John Gill (English Baptist Calvinist) on Mark 16:5 on the number of angels says:

nor is this any contradiction to John's account, who says there were two angels, one at the head, and another at the feet, Joh 20:12; since Mark does not say there was no more than one;

John Gill (English Baptist Calvinist) on Matt 28:2 on the angel says:

This posture of the angel does not contradict what other evangelists say of this, and the other angel, that they stood by the women, and also were sitting in the sepulchre, Mr 16:5, for each was true: when the women first came, the angel sat upon the stone; after that, with the other, stood by them; when having invited them to the grave, placed themselves, sitting the one at the head, and the other at the feet, where the body of Christ had lain.

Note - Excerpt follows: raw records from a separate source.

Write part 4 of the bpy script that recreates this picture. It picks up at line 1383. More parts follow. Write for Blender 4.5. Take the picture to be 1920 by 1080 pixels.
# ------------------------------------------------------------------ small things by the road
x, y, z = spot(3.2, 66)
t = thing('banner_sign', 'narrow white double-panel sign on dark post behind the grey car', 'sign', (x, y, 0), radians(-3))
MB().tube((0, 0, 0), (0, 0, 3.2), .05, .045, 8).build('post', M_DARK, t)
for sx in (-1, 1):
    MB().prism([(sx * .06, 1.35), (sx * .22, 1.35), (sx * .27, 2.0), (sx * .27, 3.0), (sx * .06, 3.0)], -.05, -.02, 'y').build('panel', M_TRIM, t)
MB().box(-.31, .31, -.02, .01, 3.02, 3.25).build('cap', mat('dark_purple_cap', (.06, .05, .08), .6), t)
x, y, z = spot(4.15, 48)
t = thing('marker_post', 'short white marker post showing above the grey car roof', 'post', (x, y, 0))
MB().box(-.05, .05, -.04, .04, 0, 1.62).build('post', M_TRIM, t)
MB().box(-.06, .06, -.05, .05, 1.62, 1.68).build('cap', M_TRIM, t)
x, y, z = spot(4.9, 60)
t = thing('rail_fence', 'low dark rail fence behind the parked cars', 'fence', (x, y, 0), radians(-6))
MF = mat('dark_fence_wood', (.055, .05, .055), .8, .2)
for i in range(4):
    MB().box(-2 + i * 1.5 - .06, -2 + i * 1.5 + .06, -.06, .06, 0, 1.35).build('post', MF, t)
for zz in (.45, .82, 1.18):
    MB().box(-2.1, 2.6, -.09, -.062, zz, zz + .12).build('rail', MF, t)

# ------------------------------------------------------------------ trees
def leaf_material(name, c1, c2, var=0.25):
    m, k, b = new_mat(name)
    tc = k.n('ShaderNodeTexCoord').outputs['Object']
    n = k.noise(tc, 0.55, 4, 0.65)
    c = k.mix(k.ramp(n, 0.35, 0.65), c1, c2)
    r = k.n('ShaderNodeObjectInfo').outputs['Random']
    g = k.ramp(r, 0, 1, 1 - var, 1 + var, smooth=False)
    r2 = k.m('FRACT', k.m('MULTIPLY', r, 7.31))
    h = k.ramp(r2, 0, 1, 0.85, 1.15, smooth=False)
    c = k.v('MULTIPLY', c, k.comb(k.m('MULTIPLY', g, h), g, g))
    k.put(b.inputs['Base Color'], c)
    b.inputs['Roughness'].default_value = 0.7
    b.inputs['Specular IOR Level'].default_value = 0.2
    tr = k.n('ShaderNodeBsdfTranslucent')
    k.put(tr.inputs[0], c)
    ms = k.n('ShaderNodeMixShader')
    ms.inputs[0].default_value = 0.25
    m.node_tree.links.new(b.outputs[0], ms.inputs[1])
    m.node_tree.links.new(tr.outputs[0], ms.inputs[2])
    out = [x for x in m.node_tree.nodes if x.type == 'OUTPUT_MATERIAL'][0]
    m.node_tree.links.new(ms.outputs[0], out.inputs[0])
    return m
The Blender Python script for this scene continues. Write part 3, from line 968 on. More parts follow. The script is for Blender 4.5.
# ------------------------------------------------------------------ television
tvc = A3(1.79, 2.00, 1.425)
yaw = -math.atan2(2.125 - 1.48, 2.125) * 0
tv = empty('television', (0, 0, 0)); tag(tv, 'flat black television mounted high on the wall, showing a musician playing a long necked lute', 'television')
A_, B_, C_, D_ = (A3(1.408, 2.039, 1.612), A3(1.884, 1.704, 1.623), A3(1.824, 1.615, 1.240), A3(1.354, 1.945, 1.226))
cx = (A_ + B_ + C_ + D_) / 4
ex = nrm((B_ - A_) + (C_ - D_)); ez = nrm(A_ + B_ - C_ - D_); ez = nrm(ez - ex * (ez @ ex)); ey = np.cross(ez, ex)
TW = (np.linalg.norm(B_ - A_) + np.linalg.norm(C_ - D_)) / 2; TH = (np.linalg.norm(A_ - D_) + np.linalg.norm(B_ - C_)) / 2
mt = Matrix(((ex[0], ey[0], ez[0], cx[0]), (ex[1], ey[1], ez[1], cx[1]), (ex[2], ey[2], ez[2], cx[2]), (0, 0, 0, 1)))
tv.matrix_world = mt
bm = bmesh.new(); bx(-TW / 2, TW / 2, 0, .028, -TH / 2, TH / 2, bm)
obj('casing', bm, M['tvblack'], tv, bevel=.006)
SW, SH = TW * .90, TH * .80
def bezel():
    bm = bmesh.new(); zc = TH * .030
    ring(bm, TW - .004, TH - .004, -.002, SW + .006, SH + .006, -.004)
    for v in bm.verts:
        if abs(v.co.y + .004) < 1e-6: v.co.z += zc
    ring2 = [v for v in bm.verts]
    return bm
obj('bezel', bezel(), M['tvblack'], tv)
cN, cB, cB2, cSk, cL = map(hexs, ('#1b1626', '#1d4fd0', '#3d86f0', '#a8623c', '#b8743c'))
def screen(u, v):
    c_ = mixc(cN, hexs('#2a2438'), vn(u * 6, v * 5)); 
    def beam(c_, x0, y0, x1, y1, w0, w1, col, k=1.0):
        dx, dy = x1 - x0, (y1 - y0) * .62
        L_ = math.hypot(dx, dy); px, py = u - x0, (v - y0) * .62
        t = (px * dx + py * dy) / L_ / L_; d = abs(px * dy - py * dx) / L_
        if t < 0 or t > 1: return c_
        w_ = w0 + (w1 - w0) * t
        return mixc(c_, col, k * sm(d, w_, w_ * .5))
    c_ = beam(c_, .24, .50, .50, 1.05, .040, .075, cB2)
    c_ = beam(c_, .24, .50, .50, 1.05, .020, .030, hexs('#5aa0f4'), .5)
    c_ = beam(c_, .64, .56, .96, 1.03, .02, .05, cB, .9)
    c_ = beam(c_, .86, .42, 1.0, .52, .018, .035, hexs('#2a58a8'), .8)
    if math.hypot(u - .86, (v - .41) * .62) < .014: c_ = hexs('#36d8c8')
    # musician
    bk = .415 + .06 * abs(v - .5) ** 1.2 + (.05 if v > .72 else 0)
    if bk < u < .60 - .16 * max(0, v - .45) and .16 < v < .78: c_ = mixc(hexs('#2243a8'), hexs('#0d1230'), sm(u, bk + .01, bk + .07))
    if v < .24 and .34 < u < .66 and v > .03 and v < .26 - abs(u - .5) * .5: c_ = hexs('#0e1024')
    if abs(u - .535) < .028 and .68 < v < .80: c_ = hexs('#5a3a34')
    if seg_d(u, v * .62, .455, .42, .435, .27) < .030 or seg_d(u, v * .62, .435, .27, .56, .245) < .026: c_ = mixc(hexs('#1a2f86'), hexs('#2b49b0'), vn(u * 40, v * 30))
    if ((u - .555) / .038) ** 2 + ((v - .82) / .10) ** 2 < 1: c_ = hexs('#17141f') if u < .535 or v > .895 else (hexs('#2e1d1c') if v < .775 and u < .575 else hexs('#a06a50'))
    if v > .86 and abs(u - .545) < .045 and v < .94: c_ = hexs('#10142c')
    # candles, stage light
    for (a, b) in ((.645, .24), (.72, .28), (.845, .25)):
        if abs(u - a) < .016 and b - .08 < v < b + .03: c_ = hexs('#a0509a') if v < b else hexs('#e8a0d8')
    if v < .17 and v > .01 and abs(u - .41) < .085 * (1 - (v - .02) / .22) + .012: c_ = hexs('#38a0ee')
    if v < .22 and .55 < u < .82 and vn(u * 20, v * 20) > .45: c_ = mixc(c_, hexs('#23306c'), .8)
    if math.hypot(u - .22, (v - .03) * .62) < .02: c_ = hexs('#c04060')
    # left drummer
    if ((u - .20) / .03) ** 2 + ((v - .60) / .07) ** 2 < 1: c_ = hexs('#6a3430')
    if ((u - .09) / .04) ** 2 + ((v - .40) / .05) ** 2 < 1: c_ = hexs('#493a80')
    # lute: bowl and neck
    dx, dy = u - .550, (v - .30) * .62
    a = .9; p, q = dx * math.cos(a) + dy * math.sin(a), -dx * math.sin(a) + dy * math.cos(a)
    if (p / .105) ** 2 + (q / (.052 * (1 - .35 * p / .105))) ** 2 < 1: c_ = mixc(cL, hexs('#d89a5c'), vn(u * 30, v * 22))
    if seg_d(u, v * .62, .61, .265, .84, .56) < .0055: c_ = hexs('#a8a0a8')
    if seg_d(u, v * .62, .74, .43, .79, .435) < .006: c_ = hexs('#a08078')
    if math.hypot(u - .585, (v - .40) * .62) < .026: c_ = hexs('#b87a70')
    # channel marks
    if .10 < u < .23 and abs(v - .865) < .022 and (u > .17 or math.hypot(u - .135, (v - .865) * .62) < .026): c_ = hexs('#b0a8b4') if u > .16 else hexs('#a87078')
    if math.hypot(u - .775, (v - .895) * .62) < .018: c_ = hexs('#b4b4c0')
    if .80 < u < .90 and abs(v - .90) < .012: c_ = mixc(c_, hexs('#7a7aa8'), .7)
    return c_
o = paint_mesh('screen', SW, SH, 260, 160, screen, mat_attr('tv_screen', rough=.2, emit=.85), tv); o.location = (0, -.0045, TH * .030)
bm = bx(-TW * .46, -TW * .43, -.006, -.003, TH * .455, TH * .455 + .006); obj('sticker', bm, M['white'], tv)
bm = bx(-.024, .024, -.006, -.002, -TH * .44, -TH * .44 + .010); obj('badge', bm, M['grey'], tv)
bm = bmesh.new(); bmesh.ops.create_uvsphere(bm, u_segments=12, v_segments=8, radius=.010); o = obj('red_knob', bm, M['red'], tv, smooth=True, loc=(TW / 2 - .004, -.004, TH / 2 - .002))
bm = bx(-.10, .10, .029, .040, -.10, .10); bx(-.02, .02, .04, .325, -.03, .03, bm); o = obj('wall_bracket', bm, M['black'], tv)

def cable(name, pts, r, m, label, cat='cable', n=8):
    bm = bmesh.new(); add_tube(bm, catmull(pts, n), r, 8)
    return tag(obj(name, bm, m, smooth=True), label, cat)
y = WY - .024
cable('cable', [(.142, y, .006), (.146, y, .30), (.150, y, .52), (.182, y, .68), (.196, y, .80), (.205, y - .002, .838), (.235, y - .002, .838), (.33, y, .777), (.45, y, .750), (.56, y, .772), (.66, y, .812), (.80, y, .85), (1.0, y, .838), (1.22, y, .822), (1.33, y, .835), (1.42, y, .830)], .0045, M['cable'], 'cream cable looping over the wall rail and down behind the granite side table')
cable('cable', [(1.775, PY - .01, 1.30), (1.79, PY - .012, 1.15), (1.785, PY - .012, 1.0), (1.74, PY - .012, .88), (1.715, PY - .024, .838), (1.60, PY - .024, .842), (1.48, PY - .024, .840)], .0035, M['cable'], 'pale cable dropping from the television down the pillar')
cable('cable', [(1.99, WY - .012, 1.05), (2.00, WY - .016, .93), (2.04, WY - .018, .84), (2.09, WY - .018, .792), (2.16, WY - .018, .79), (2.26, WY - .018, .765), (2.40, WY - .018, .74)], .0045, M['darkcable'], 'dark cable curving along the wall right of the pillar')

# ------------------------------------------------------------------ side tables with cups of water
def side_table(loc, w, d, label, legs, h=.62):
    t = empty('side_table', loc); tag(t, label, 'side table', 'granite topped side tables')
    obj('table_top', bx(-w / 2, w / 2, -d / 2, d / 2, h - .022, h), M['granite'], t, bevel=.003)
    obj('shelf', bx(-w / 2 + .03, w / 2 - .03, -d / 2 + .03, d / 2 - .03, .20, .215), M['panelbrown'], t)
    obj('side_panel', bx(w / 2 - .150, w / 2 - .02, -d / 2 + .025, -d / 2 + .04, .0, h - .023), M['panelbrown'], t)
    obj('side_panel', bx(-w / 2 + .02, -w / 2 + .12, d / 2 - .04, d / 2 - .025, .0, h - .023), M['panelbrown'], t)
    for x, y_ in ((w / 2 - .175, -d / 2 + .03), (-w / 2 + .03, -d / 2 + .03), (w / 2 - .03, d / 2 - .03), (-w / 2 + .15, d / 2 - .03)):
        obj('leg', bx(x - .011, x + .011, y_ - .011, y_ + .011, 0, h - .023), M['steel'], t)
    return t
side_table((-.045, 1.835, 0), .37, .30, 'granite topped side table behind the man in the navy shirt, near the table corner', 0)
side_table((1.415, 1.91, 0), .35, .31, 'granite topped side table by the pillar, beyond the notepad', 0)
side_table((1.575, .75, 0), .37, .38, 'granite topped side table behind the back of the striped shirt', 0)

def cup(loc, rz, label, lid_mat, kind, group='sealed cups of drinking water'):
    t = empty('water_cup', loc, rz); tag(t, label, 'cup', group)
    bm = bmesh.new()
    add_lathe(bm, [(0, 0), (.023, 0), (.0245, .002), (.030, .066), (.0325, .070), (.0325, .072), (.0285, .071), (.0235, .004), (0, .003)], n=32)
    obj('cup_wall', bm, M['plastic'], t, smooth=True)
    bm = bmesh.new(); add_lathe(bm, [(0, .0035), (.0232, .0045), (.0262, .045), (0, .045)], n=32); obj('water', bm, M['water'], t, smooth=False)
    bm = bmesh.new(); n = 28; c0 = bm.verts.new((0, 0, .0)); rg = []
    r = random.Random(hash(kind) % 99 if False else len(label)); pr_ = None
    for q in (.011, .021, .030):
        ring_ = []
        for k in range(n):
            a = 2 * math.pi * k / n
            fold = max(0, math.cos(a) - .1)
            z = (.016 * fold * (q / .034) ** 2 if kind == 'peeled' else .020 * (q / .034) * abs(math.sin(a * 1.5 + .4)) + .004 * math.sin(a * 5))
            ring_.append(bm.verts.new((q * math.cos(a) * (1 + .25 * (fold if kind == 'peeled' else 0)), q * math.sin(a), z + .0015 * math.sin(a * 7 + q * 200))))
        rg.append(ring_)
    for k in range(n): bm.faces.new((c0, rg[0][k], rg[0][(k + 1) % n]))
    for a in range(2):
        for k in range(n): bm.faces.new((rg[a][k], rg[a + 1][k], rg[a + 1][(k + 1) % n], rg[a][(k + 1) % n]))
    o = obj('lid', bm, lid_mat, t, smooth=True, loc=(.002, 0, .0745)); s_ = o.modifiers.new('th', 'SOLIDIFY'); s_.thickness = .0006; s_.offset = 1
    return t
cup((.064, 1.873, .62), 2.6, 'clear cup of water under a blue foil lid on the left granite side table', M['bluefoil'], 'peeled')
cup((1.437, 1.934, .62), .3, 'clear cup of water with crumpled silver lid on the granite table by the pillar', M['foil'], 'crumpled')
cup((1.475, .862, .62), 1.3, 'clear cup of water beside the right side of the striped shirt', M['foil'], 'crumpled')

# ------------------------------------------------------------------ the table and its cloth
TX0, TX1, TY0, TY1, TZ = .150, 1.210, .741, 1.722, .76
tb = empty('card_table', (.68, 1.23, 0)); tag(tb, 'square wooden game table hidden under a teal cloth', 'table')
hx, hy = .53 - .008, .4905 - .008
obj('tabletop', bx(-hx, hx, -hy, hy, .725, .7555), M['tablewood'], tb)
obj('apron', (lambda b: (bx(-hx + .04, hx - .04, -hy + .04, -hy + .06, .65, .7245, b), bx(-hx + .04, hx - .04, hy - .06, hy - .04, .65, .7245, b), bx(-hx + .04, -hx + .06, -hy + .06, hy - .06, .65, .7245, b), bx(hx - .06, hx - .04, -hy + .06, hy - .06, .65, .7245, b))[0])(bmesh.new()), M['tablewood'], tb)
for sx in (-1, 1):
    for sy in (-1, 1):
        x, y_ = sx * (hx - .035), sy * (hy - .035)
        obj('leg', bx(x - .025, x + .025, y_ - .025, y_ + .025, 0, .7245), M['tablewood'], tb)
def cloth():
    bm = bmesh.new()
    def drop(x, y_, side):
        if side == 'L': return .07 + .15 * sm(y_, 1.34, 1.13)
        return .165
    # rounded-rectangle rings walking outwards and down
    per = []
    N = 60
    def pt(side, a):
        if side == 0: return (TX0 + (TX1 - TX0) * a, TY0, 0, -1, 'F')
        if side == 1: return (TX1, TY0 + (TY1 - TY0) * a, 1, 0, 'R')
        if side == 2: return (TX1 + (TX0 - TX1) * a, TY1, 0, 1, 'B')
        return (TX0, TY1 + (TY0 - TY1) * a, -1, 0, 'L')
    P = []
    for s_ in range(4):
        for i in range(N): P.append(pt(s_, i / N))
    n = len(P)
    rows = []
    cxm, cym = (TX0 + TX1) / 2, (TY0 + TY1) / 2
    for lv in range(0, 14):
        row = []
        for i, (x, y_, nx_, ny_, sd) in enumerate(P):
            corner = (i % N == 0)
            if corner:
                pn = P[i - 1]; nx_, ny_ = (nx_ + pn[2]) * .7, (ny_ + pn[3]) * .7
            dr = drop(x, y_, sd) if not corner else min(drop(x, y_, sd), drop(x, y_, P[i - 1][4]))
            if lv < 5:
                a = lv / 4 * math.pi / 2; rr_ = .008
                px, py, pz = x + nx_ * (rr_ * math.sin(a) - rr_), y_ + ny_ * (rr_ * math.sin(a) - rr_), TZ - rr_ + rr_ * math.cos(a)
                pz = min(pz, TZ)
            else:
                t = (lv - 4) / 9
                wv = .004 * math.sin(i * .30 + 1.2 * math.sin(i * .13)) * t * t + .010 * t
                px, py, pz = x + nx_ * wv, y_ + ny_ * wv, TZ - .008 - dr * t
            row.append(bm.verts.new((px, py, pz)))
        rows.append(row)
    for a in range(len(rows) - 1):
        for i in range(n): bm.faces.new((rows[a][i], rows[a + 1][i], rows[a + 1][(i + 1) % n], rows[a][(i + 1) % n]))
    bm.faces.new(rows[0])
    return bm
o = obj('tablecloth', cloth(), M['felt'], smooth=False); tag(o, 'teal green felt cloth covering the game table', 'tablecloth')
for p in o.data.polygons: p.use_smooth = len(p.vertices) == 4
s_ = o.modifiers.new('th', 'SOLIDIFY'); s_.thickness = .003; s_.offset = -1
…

Interestingly the The Pulpit Commentary (edited by Joseph Exell and Henry Donald Maurice Spence-Jones who were conservative Church of England folk) on Luke 24:4 and the number of angels says:

To one company of women one angel appeared: to another, two. Mary Magdalene, a little later, saw two angels in white sitting, as it were keeping watch and ward over the sepulchre for a short time after the sacred form had left it. The words which these beings from another sphere spoke to the mourning women were slightly different, but the teaching was the same in each case: "He is not here, but is risen. Do you not remember what he told you when he was yet with you?" Van Oosterzee and Farrar repeat a beautiful passage from Lessing on this: "Cold discrepancy-mongers, do you not, then, see that the evangelists do not count the angels?... There were not only two angels there were millions of them. They appeared not always one and the same, not always the same two; sometimes this one appeared, sometimes that; sometimes on this place, sometimes on that; sometimes alone, sometimes in company; sometimes they said this, sometimes they said that."